In order to manipulate the midi file easily, I grabbed a free open source editor that someone else recommended on this forum, Sekaiju
I mean, it could be anything, but this can be put up very fast and tempo edited to 100th of a BPM with events set to bars or time.
Slower tempos reveal errors more readily, and I didn’t get into rendering audio files to compare spike positions. It was very apparent just listening to what was working and what wasn’t.
Goosing tempo event at 0 and the actual required tempo at 100 ms.
This allows for a fair amount of fine tuning. Any variation in the start time seems well within tolerable limits, and demonstrably better than MIDI clock sync.
The only question would be how this approach responds with Cantabile under any significant load. My test is bare bones.

Hi @Ade: This is amazing work—thank you so much for your efforts.

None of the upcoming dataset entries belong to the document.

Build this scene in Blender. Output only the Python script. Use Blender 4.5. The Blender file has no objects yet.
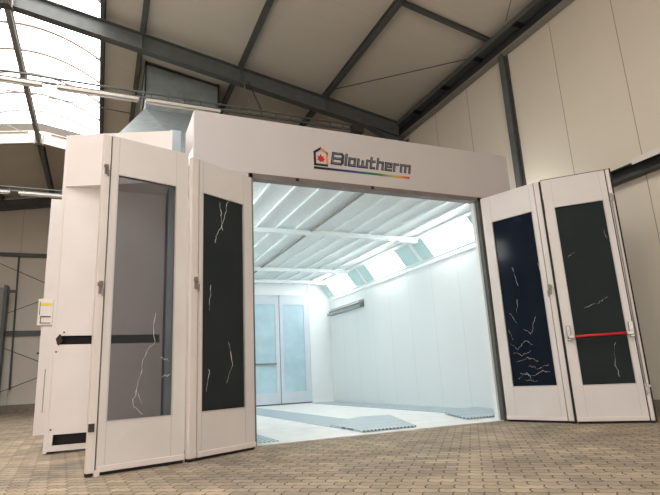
import bpy, bmesh, math, random
from mathutils import Vector, Matrix

random.seed(7)
scene = bpy.context.scene
COL = scene.collection
V = Vector

# ------------------------------------------------------------------ materials
def srgb(r, g, b):
    def f(c):
        c /= 255.0
        return c / 12.92 if c <= 0.04045 else ((c + 0.055) / 1.055) ** 2.4
    return (f(r), f(g), f(b), 1.0)

def N(nt, kind, **kw):
    n = nt.nodes.new(kind)
    for k, v in kw.items():
        setattr(n, k, v)
    return n

def base(name, col, rough=0.5, metal=0.0, spec=0.5):
    m = bpy.data.materials.new(name)
    m.use_nodes = True
    b = m.node_tree.nodes['Principled BSDF']
    b.inputs['Base Color'].default_value = col
    b.inputs['Roughness'].default_value = rough
    b.inputs['Metallic'].default_value = metal
    b.inputs['Specular IOR Level'].default_value = spec
    return m, m.node_tree, b

def mottled(name, c1, c2, scale=3.0, rough=0.5, metal=0.0, bump=0.0, spec=0.5, stretch=(1, 1, 1), detail=4):
    m, nt, b = base(name, c1, rough, metal, spec)
    tc = N(nt, 'ShaderNodeTexCoord')
    mp = N(nt, 'ShaderNodeMapping')
    mp.inputs['Scale'].default_value = stretch
    nz = N(nt, 'ShaderNodeTexNoise')
    nz.inputs['Scale'].default_value = scale
    nz.inputs['Detail'].default_value = detail
    cr = N(nt, 'ShaderNodeValToRGB')
    cr.color_ramp.elements[0].position = 0.3
    cr.color_ramp.elements[1].position = 0.7
    cr.color_ramp.elements[0].color = c1
    cr.color_ramp.elements[1].color = c2
    L = nt.links.new
    L(tc.outputs['Object'], mp.inputs['Vector'])
    L(mp.outputs[0], nz.inputs['Vector'])
    L(nz.outputs['Fac'], cr.inputs[0])
    L(cr.outputs[0], b.inputs['Base Color'])
    if bump:
        bp = N(nt, 'ShaderNodeBump')
        bp.inputs['Strength'].default_value = bump
        bp.inputs['Distance'].default_value = 0.01
        L(nz.outputs['Fac'], bp.inputs['Height'])
        L(bp.outputs[0], b.inputs['Normal'])
    return m

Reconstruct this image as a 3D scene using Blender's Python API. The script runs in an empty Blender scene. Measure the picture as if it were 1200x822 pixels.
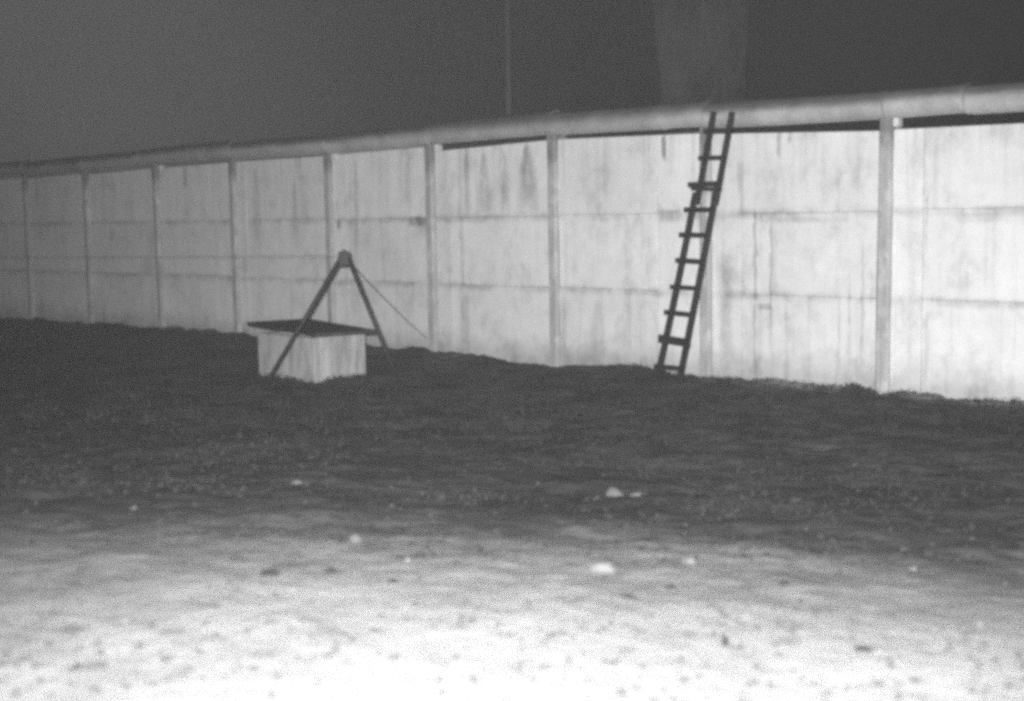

Yep, this is exactly what I’ve been struggling with. Right after a song-switch, when load pretty much peaks, I can’t seem to get consistent timing from any binding whose source is a solo midi event. Cantabile sees the event at pretty consistent times (I see its timing in the MIDI monitor), but bindings that react to it fire at variable times, probably due to lots of threads loading/unloading VSTs, etc.

Out of curiosity, what happens on your bare-bones setup when you simply use a time-delayed binding that starts the transport 100ms after seeing the Playback-sent event rather than using the Media Player to create the delay? It’s surprising to me that there would be any difference in fidelity between those two approaches.

I’m just wondering whether placement in the bindings list influences this.
Have you tried moving those bindings to the top?
Also, are you using a midi event of some sort to fire the start command, as opposed to a real midi start command from Playback?

I’ll certainly run a test but I want to make sure I’m following your process. Obviously, a delay means that Cantabile is not starting with Playback. Are you delaying by a single clock cycle and fine tuning that? If so, how are you comparing metronomes?
Sorry if I’ve misunderstood your thinking.

Ok - ran a test with start delayed by one beat. Cubase told me delay in ms for that beat and then use binding delay to fine tune.
What we’re looking for is consistency. While near perfect sync is achievable, my sense over 5 minutes of start stop was that the media player approach was more robust .

Regardless, it appears that all of this is more reliable than using midi clock.